Thursday, March 30, 2006

Sepulang Dari Solo

To Astuti Wulandari

Maaf kalau aku menjelang tengah malam mengganggu jelang tidurmu, ketika aku harus menyampaikan mendung yang menggelayut itu. Ya ada mendung, Wulan, sehingga aku harus kembali mengatakannya kepadamu tentang semua yang kutumpahkan itu.

Wulan,
Apakah warna biru akan selalu bermain di laut biru
Apakah warna pink akan selalu berada di pelangi hati
Apakah warna merah akan selalu di jalur adrenalin
Apakah warna hijau selalu bermakna keteduhan

Perjalanan itu benar-benar kunikmati, sambil menyenandungkan Kenangan Terindahnya Samson (walaupun belum hapal-hapal banget).

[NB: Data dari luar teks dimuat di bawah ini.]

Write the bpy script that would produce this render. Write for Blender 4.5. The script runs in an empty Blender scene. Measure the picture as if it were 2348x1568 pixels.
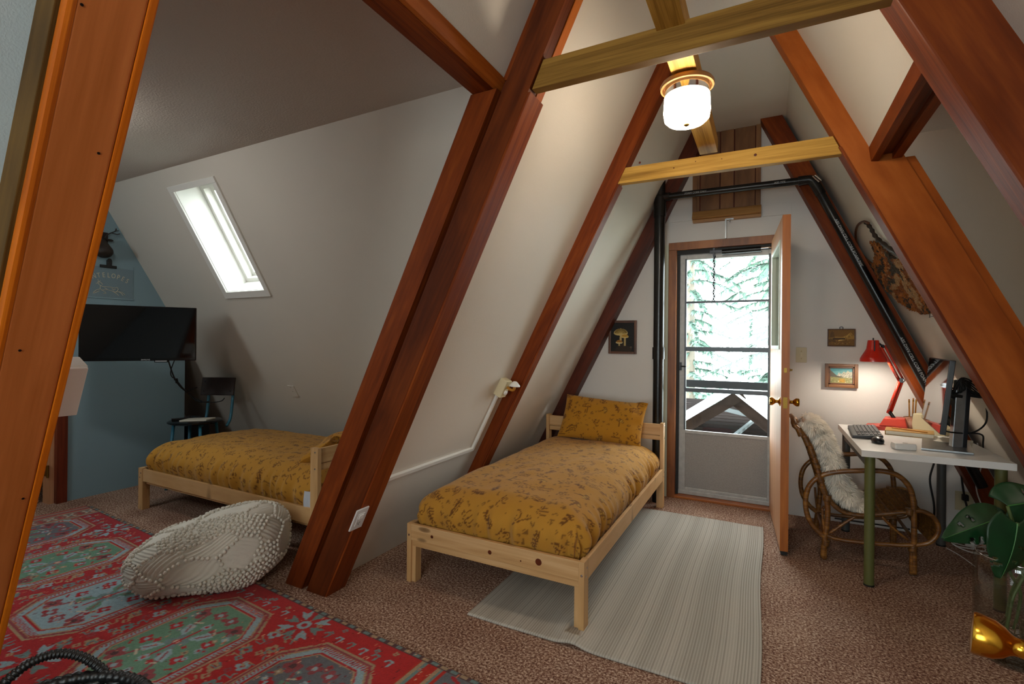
import bpy, bmesh, math, random
import numpy as np
from mathutils import Vector, Matrix, noise

# ------------------------------------------------------------------ camera
SC = bpy.context.scene
COL = SC.collection
W, H = 2348, 1568
FPX = 1122.0
TH, PIT, ROL, EYE = math.radians(27.47), math.radians(0.04), math.radians(0.54), 1.33
_F0 = Vector((-math.sin(TH), math.cos(TH), 0)); _R0 = Vector((math.cos(TH), math.sin(TH), 0)); _Z = Vector((0, 0, 1))
CF = _F0*math.cos(PIT) + _Z*math.sin(PIT)
_U0 = -_F0*math.sin(PIT) + _Z*math.cos(PIT)
CR = _R0*math.cos(ROL) + _U0*math.sin(ROL)
CU = -_R0*math.sin(ROL) + _U0*math.cos(ROL)
CO = Vector((0, 0, EYE))
cam_d = bpy.data.cameras.new('camera'); cam = bpy.data.objects.new('camera', cam_d); COL.objects.link(cam)
cam_d.sensor_fit = 'HORIZONTAL'; cam_d.sensor_width = 36.0; cam_d.lens = FPX/W*36.0
cam_d.clip_start = 0.02; cam_d.clip_end = 300
m3 = Matrix((CR, CU, -CF)).transposed()
cam.matrix_world = Matrix.Translation(CO) @ m3.to_4x4()
SC.camera = cam

# survey helpers: where a sight line of the photograph meets a known plane of the room
def ray(u, v): return CF + CR*((u - W/2)/FPX) - CU*((v - H/2)/FPX)
def pl(u, v, n, d):
    n = Vector(n); r = ray(u, v); return CO + r*((d - n.dot(CO))/n.dot(r))
def g(u, v, z=0.0): return pl(u, v, (0, 0, 1), z)
def py(u, v, y): return pl(u, v, (0, 1, 0), y)
def px(u, v, x): return pl(u, v, (1, 0, 0), x)
def at(u, v, d): return CO + ray(u, v)*d

# ------------------------------------------------------------------ world, exposure
world = bpy.data.worlds.new('sky'); SC.world = world; world.use_nodes = True
bg = world.node_tree.nodes['Background']
bg.inputs[0].default_value = (0.88, 0.96, 1.0, 1); bg.inputs[1].default_value = 11.0
SC.view_settings.view_transform = 'Standard'; SC.view_settings.look = 'None'
SC.view_settings.exposure = 0.35; SC.view_settings.gamma = 1.0
SC.view_settings.use_curve_mapping = False
random.seed(7); RNG = np.random.default_rng(11)

# window openings marked for the sampler (portals: they give no light of their own)
def portal(loc, direction, sx, sy):
    l = bpy.data.lights.new('sky_portal', 'AREA'); l.shape = 'RECTANGLE'; l.size = sx; l.size_y = sy; l.energy = 1
    l.cycles.is_portal = True
    o = bpy.data.objects.new('sky_portal', l); COL.objects.link(o); o.location = loc
    o.rotation_euler = Vector(direction).to_track_quat('-Z', 'Y').to_euler()
portal((-0.3, -2.82, 1.4), (0, 1, 0), 1.75, 1.5)
portal((-0.33, 4.62, 1.35), (0, -1, 0), 0.75, 1.6)
portal((-3.775, 2.63, 2.264), (0, -0.866, -0.5), 0.5, 0.95)
portal((-4.15, -0.258, 2.10), (0, 0.866, -0.5), 0.75, 0.9)

# ------------------------------------------------------------------ colours and materials
def hexc(h):
    h = h.lstrip('#'); c = [int(h[i:i+2], 16)/255 for i in (0, 2, 4)]
    return tuple(((x/12.92) if x <= 0.04045 else ((x+0.055)/1.055)**2.4) for x in c)
MATS = {}
def newmat(name):
    m = bpy.data.materials.new(name); m.use_nodes = True
    nt = m.node_tree; b = nt.nodes['Principled BSDF']; MATS[name] = m
    return m, nt, b
def N(nt, t, **kw):
    n = nt.nodes.new(t)
    for k, v in kw.items(): setattr(n, k, v)
    return n
def L(nt, a, b): nt.links.new(a, b)
def ramp(nt, stops):
    r = N(nt, 'ShaderNodeValToRGB'); e = r.color_ramp.elements
    while len(e) < len(stops): e.new(0.5)
    for i, (p, c) in enumerate(stops): e[i].position = p; e[i].color = (*c, 1)
    return r
def coords(nt, scale=(1, 1, 1), kind='Object'):
    tc = N(nt, 'ShaderNodeTexCoord'); mp = N(nt, 'ShaderNodeMapping'); mp.inputs['Scale'].default_value = scale
    L(nt, tc.outputs[kind], mp.inputs[0]); return mp.outputs[0]
def bump(nt, b, height, dist, strength=1.0):
    bp = N(nt, 'ShaderNodeBump'); bp.inputs['Distance'].default_value = dist; bp.inputs['Strength'].default_value = strength
    L(nt, height, bp.inputs['Height']); L(nt, bp.outputs[0], b.inputs['Normal'])
def plain(name, col, rough=0.5, metal=0.0, nscale=0, ndist=0.0, var=0.0, spec=0.5, coat=0.0):
    m, nt, b = newmat(name)
    c = hexc(col) if isinstance(col, str) else col
    b.inputs['Base Color'].default_value = (*c, 1); b.inputs['Roughness'].default_value = rough
    b.inputs['Metallic'].default_value = metal; b.inputs['Specular IOR Level'].default_value = spec
    if coat: b.inputs['Coat Weight'].default_value = coat
    if nscale:
        nz = N(nt, 'ShaderNodeTexNoise'); nz.inputs['Scale'].default_value = nscale; nz.inputs['Detail'].default_value = 4
        L(nt, coords(nt), nz.inputs[0])
        if ndist: bump(nt, b, nz.outputs[0], ndist)
        if var:
            r = ramp(nt, [(0.3, tuple(x*(1-var) for x in c)), (0.7, tuple(min(1, x*(1+var)) for x in c))])
            L(nt, nz.outputs[0], r.inputs[0]); L(nt, r.outputs[0], b.inputs['Base Color'])
    return m
def wood(name, dark, mid, light, rough=0.45, freq=18, stretch=1.6, knots=False, fine=0.5, coat=0.0, spec=0.5):
    """grain runs along u of the 'grain' UV map (metres)"""
    m, nt, b = newmat(name); d, c, l = hexc(dark), hexc(mid), hexc(light)
    uv = N(nt, 'ShaderNodeUVMap', uv_map='grain')
    mp = N(nt, 'ShaderNodeMapping'); mp.inputs['Scale'].default_value = (stretch, freq, 1); L(nt, uv.outputs[0], mp.inputs[0])
    n1 = N(nt, 'ShaderNodeTexNoise'); n1.inputs['Scale'].default_value = 1.0; n1.inputs['Detail'].default_value = 5; n1.inputs['Distortion'].default_value = 1.2
    L(nt, mp.outputs[0], n1.inputs[0])
    mp2 = N(nt, 'ShaderNodeMapping'); mp2.inputs['Scale'].default_value = (stretch*4, freq*12, 1); L(nt, uv.outputs[0], mp2.inputs[0])
    n2 = N(nt, 'ShaderNodeTexNoise'); n2.inputs['Scale'].default_value = 1.0; n2.inputs['Detail'].default_value = 3
    L(nt, mp2.outputs[0], n2.inputs[0])
    mx = N(nt, 'ShaderNodeMath', operation='MULTIPLY_ADD'); mx.inputs[1].default_value = fine; L(nt, n2.outputs[0], mx.inputs[0])
    sb = N(nt, 'ShaderNodeMath', operation='SUBTRACT'); sb.inputs[1].default_value = fine*0.5; L(nt, n1.outputs[0], sb.inputs[0])
    L(nt, sb.outputs[0], mx.inputs[2])
    r = ramp(nt, [(0.28, d), (0.5, c), (0.72, l)]); L(nt, mx.outputs[0], r.inputs[0])
    out = r.outputs[0]
    if knots:
        mp3 = N(nt, 'ShaderNodeMapping'); mp3.inputs['Scale'].default_value = (3.2, 7.5, 1); L(nt, uv.outputs[0], mp3.inputs[0])
        vo = N(nt, 'ShaderNodeTexVoronoi'); vo.inputs['Scale'].default_value = 1.0; vo.inputs['Randomness'].default_value = 1.0
        L(nt, mp3.outputs[0], vo.inputs[0])
        kr = ramp(nt, [(0.0, (1, 1, 1)), (0.10, (0.75, 0.75, 0.75)), (0.15, (0, 0, 0))]); L(nt, vo.outputs['Distance'], kr.inputs[0])
        mixk = N(nt, 'ShaderNodeMix', data_type='RGBA'); L(nt, kr.outputs[0], mixk.inputs[0]); L(nt, out, mixk.inputs[6])
        mixk.inputs[7].default_value = (*[x*0.45 for x in d], 1); out = mixk.outputs[2]
    L(nt, out, b.inputs['Base Color']); b.inputs['Roughness'].default_value = rough
    b.inputs['Specular IOR Level'].default_value = spec
    if coat: b.inputs['Coat Weight'].default_value = coat; b.inputs['Coat Roughness'].default_value = 0.3
    bump(nt, b, mx.outputs[0], 0.0012, 0.5)
    return m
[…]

Syair lagu itu seperti mengingatkan sebuah monumen dimana cinta yang dibangun tidak mesti dipetik dan dimiliki, bukankah begitu Wulan.

Persetujuan yang dibangun adalah mempererat silaturrahmi dan meraihnya dengan kedewasaan peran kemudian merawatnya, memperbaharuinya dengan wisdom dan trust.

Setidaknya ungkapan yang kubungkus malam itu dan malam berikutnya semakin mematri diri untuk memberikan nilai "sangat memuaskan" pada seorang Astuti Wulandari, seorang yang mampu mendefinisikan mendung untuk tidak menjadi hujan.

Sejatinya engkaulah sahabat sejati itu
Setulusnya engkaulah sahabat yang tulus itu
Wulan, engkaulah sahabat yang tulus dan sejati itu.